Ccstelvetrano, Belpasso, Partanna e Gioia Tauro. Non sono nomi di città qualsiasi. Sono luoghi in cui la criminalità organizzata domina, luoghi in cui la vita della gente è oppressa dalla prepotenza mafiosa. Ognuna di queste città ha un elemento che le caratterizza e le accomuna: la presenza di un potere criminale contro cui si deve combattere ogni giorno, ogni momento, in una lotta continua che sembra non avere fine. Da qualche giorno a questa parte, poi, a collegare ulteriormente queste quattro città  sono stati gli atti criminosi commessi da “ignoti” che, guarda caso, hanno colpito con la stessa tecnica: bruciare tutto. Vittime della codardia mafiosa, questa volta, sono stati i diversi campi confiscati e appartenenti a varie associazioni antiracket, tra cui la ben nota Libera. Così come a Belpasso e a Castelvetrano, anche a Partanna e Gioia Tauro sono andati in fumo centinaia di ettari di terreno. Il fuoco ha distrutto non solo vaste aree coltivabili ma soprattutto i sogni di centinaia di ragazzi provenienti da tutta Italia.

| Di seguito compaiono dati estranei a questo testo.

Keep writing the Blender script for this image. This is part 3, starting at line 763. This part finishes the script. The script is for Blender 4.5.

Proprio in estate, infatti, Libera accoglie tantissimi giovani volontari con l’unico scopo di coltivare i campi in cui un tempo regnava la mafia e di produrre prodotti liberi, sani e puri. Un obiettivo che profuma di legalità, di giustizia sociale: coltivare un terreno  un tempo proprietà della ’ndrangheta o di cosa nostra significa tanto, significa vincere sulla prepotenza criminale, dare speranza e lavoro. È per questo, quindi, che questi incendi così vicini tra loro non devono essere sottovalutati, ma anzi visti come campanelli d’allarme.

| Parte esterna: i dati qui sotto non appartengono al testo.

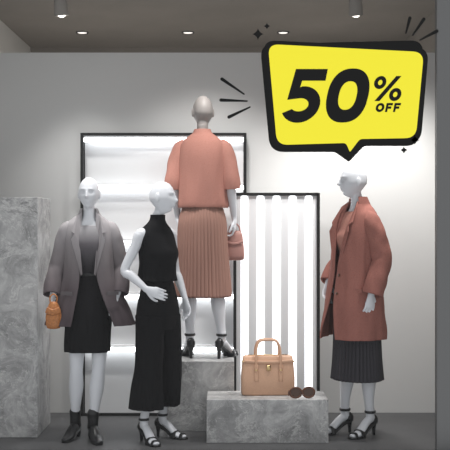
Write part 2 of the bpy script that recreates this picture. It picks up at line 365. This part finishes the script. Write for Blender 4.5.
# ======== mannequin 3: peach top, from behind, on plinth ========
def m3():
    E=empty('mannequin_in_peach_top',(-.165,7.15,.502),math.radians(174),1.065)
    legs=[dict(h=(-.076,0,.92),k=(-.095,-.01,.50),a=(-.135,.02,.155),f=(-.45,-1,0),hz=.085),
          dict(h=(.076,0,.92),k=(.09,.0,.50),a=(.085,.02,.155),f=(.35,-1,0),hz=.085)]
    arms=[dict(s=(-.138,.0,1.45),e=(-.195,.02,1.19),w=(-.215,-.045,.965),d=(.0,-.12,-1),n=(1,0,0),side=-1,curl=40),
          dict(s=(.138,.0,1.45),e=(.195,.03,1.19),w=(.180,-.05,.97),d=(-.1,-.2,-1),n=(-1,0,0),side=1,curl=20)]
    body(E,[(1.6,0,0),(1.2,0,0),(.8,0,0)],(.0,-.015,1.695),arms,legs,(math.radians(14),0,0),.96,M_head3)
    for i,L in enumerate(legs): shoe(E,f'strappy_heel_{i+1}',L,'sandal')
    mb=MB()
    garment(mb,[(1.57,0,.008,.050,.052,0,0),(1.54,0,.006,.066,.062,0,0),(1.51,0,.005,.105,.078,0,0),(1.465,0,.004,.150,.098,0,0),(1.38,0,0,.164,.122,0,.03),(1.25,0,0,.162,.13,0,.05),(1.14,0,0,.165,.135,0,.08),(1.06,0,0,.170,.135,0,.10),(1.035,0,0,.163,.13,0,.10)],seed=11)
    for s in(-1,1):
        sleeve(mb,[(s*.115,.0,1.472),(s*.150,.0,1.435),(s*.175,.006,1.34),(s*.196,.018,1.22),(s*.200,.012,1.165)],[.034,.052,.056,.058,.056],.10)
    o=mkobj('peach_top',mb,M_peach,E); solid(o,.007)
    mb=MB()
    garment(mb,[(1.12,0,0,.11,.09,0,0),(1.03,0,0,.136,.118,0,0),(.94,0,0.005,.160,.137,0,.01),(.80,0,0.005,.168,.142,0,.02),(.62,0,0,.178,.15,0,.04),(.42,.0,0,.192,.165,0,.07)],n=288,pleats=44,pamp=.0085,seed=2)
    o=mkobj('pleated_skirt',mb,M_skirt,E); solid(o,.003)
    mb=MB(); cx,cy=-.215,-.075
    rows=[]
    for z,a,b in((.875,.030,.022),(.872,.046,.030),(.84,.056,.036),(.76,.066,.044),(.70,.070,.046),(.672,.064,.040),(.668,.04,.02)):
        rows.append([(cx+a*math.copysign(abs(math.cos(2*math.pi*j/32))**.7,math.cos(2*math.pi*j/32)),cy+b*math.copysign(abs(math.sin(2*math.pi*j/32))**.7,math.sin(2*math.pi*j/32)),z) for j in range(32)])
    b,n=mb.grid(rows); mb.cap(b,n,0); mb.cap(b,n,len(rows)-1)
    for dy in(-.018,.018):
        tube(mb,[(cx-.04,cy+dy,.84),(cx-.032,cy+dy*.6,.90),(cx,cy+dy*.2,.925),(cx+.032,cy+dy*.6,.90),(cx+.04,cy+dy,.84)],[.0055]*5,8)
    tube(mb,[(cx-.06,cy+.04,.80),(cx-.02,cy+.048,.785),(cx+.02,cy+.048,.785),(cx+.06,cy+.04,.80)],[(.010,.004)]*4,8,ref=(0,0,1))
    mkobj('bucket_bag',mb,M_pink,E)
m3()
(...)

Ovviamente, le motivazioni di certi atti ignobili possono essere varie: da un lato, si può pensare ad un gesto intimidatorio come tanti altri, che punta più che altro a demoralizzare chi vive in quelle terre e chi crede in valori così importanti; dall’altro, però, c’è qualcosa che va ben oltre la minaccia: proprio a Partanna, infatti, l’incendio è divampato in concomitanza con un evento che ha sancito la realizzazione di una convenzione tra l’amministrazione comunale e Libera per la preparazione di un bando che renderà coltivabili diversi campi confiscati ad alcune cooperative giovanili. È, quindi, un segno chiaro ed evidente. Gli uliveti bruciati a Castelvetrano, le arance carbonizzate di Belpasso, sono un la traccia tangibile della presenza più che mai opprimente della criminalità organizzata. E contro tutto ciò Libera è abituata a convivere.

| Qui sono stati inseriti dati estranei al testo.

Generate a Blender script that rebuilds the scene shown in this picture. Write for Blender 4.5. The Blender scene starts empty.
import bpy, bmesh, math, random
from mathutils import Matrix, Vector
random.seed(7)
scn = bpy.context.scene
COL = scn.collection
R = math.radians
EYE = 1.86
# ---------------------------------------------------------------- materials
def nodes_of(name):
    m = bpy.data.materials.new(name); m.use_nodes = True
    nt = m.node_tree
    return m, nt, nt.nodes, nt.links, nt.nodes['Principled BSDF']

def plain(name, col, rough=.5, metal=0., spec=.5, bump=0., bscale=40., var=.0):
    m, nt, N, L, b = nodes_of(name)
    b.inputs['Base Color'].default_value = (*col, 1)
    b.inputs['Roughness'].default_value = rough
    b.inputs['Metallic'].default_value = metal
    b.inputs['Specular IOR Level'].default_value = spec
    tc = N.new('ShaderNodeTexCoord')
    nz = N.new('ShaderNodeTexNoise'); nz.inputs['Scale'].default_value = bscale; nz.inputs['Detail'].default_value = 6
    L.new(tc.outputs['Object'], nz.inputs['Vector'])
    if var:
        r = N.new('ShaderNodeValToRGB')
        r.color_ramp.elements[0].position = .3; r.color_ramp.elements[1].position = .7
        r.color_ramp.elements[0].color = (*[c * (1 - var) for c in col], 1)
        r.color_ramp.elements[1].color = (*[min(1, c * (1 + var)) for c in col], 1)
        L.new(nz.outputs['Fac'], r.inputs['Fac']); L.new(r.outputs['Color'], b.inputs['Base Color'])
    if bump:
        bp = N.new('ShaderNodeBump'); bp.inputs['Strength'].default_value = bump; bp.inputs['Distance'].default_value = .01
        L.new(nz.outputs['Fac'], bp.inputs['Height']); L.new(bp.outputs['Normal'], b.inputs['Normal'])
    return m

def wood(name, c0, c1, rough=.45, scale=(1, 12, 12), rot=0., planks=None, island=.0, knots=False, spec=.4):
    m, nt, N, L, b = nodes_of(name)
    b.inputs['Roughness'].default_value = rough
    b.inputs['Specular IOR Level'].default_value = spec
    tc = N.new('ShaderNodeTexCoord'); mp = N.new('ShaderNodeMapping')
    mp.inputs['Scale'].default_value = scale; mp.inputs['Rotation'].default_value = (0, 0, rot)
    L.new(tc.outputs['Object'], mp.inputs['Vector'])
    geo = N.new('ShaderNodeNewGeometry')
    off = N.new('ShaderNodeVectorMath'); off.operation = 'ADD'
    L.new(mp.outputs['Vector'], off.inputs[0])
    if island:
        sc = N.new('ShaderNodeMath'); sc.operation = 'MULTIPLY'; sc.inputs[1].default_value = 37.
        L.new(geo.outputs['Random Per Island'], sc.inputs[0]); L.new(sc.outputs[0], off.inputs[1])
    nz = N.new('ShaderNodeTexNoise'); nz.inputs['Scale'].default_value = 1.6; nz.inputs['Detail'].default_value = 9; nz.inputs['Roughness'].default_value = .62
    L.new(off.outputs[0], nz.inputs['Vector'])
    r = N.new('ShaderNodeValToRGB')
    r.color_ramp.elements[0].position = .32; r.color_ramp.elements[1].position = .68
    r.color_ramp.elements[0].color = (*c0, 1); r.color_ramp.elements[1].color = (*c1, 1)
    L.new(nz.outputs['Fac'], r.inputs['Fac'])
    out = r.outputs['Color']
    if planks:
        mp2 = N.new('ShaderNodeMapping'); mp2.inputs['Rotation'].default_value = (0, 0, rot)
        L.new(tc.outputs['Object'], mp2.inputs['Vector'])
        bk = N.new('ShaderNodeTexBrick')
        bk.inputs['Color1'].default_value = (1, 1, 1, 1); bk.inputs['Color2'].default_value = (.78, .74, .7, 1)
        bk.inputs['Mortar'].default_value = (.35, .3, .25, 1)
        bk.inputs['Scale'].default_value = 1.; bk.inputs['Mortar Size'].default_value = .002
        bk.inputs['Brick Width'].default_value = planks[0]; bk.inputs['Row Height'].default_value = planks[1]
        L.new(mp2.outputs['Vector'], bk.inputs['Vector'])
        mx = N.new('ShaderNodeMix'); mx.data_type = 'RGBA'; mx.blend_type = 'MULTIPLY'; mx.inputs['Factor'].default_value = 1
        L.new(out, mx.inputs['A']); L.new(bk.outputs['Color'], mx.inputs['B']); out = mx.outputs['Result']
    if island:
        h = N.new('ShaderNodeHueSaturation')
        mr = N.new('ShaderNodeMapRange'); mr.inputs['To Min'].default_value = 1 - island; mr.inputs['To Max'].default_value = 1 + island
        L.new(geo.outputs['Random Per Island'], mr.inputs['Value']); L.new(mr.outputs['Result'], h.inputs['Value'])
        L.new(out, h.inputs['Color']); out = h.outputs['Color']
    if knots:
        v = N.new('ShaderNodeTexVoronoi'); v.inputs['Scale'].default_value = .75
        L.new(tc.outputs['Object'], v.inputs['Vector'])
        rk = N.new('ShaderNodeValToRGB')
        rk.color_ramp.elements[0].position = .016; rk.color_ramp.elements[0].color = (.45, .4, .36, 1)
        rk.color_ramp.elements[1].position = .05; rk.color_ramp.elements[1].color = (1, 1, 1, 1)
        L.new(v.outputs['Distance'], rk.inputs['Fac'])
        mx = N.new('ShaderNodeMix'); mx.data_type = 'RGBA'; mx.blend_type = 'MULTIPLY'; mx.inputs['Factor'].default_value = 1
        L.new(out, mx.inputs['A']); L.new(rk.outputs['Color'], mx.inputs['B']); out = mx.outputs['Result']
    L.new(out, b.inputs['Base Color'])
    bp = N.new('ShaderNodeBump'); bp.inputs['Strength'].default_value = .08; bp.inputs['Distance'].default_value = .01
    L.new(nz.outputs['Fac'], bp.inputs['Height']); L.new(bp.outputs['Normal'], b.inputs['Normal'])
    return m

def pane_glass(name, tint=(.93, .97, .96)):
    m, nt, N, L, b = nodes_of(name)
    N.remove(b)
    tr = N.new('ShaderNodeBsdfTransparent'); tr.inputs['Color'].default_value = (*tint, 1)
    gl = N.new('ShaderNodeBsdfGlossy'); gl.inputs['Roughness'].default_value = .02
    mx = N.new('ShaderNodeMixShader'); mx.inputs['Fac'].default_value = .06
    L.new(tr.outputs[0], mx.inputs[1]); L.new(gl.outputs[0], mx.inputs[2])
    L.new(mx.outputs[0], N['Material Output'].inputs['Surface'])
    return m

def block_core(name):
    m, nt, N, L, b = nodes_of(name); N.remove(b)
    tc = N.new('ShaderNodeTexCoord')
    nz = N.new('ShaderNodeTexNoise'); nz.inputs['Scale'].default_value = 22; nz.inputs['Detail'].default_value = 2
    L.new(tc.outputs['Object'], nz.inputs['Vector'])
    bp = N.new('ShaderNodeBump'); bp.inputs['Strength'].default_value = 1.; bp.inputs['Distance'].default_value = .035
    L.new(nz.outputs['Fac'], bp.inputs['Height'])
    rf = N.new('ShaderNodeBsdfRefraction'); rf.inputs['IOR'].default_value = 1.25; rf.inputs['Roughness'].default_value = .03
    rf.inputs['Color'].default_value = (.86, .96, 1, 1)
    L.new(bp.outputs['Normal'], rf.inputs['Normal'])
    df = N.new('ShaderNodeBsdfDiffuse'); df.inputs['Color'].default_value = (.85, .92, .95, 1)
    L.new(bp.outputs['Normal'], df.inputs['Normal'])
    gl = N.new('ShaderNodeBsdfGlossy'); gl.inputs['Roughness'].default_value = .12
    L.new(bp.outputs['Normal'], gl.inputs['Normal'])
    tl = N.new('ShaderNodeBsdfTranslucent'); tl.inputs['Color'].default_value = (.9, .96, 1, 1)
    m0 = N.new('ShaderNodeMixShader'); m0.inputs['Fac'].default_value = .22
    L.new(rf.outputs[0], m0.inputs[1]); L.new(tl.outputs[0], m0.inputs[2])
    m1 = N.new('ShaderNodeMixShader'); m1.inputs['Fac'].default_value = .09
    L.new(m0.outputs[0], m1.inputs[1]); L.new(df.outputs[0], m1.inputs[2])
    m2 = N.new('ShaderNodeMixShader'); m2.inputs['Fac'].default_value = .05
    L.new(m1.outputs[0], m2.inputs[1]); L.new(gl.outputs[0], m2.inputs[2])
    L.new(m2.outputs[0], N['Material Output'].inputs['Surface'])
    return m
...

Lo stesso Don Ciotti, infatti, intervistato proprio in merito a quanto accaduto negli scorsi giorni, ha affermato l’importanza di quei beni confiscati che “non sono solo uno schiaffo alle organizzazioni criminali”, ma anche “opportunità di lavoro, di economia sana e trasparente e prima ancora di cambiamento culturale”. E a proposito dei beni tolti alla mafia, lo stesso leader di Libera non ha perso l’occasione di punzecchiare l’attuale sistema di confisca, affermando che “andrebbe potenziato” e che “devono essere sbloccati quei numerosi beni ancora soggetti a ipoteca bancaria, impossibilitati quindi a svolgere la loro preziosa funzione sociale, educativa, culturale”.

C’è, infine, un altro aspetto che fa riflettere e che riguarda i campi di Belpasso e Castelvetrano. Nel primo caso, l’associazione che vi lavora è dedicata a Beppe Montana, poliziotto palermitano ucciso dalla mafia; nel secondo, invece, il campo in questione sarebbe stato gestito, a breve, da una associazione che porta il nome Rita Atria. Ci troviamo quindi dinnanzi a dei fatti che hanno anche un forte valore simbolico. La criminalità ha colpito due volte: prima ai campi (e quindi a chi vi lavora), poi alla memoria. Ecco perché, di fronte a tutto questo, è più che necessaria non solo l’azione di magistratura, forze dell’ordine e associazioni antiracket, ma anche una profonda operazione culturale che permetta alle nuove generazioni di conoscere gli esempi che la storia della lotta alla mafia fornisce e di raccoglierne il prezioso testimone.